Opposing head coaches have always had the blueprint on how to slow Wall down: Prevent fast breaks, keep him from driving-and-kicking, and don’t let him get in the paint to score. In the past, he’s had greater success even though everyone knows the game plan.

Now, it isn’t working. Last season, the Wizards ranked fifth in the NBA in fast break points per game. This season they’re 14th. That amounts to 2.6 fewer points per game just in fast breaks alone. The Wizards are also only making 9.8 three-point field goals per game, the 11th-lowest total in the NBA. That’s a deadly flaw in the era of pace-and-space, especially considering they have one of the best penetrators in the league and two of the best shooters in the league on the wings. It’s big part of why they’re barely an above-average team on offense this season.

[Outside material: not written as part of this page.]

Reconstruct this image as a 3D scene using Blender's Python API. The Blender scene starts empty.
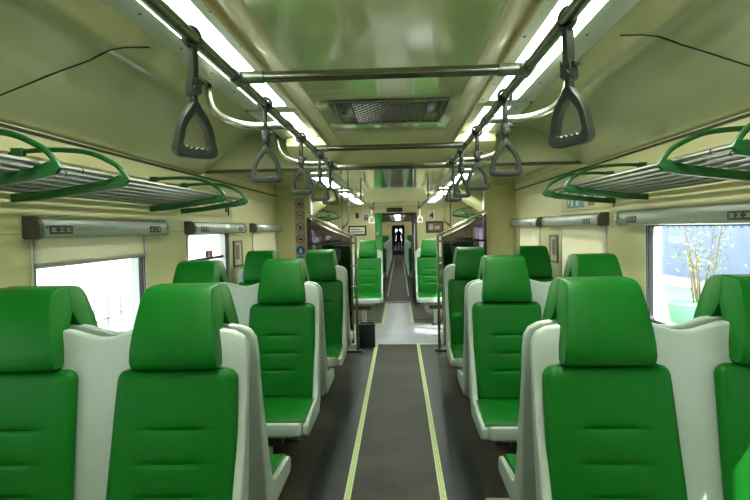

We’ve seen how good Washington can be when Wall is at his best. Last season, they were a top-ten team in offensive efficiency. He’s also had big moments in the playoffs, whether it was his 42 point outburst to close Washington’s first round series against the Hawks, or the 26-0 run the Wizards ran off in Game 4 of their series against the Celtics in the second round.

This season, we’ve also seen how bad things can get when he’s not at his best. He has to develop new counters to how teams are trying to keep him from doing what he does so well. He has to get more creative finding opportunities in transition. He also has to be willing to move without the basketball. When he’s stationary without the basketball in his hands, Washington is essentially playing four-on-five.

It’s going to be difficult for things to change if Wall continues to be near the top of the league in time of possession (8.6 minutes per game this season, third-most in the NBA) and in time spent standing or walking on the floor. Until he can find the right balance of speed and movement, the Wizards will continue to vacillate from elite to lottery-bound on the offensive end. As the head of the snake goes, so does the body.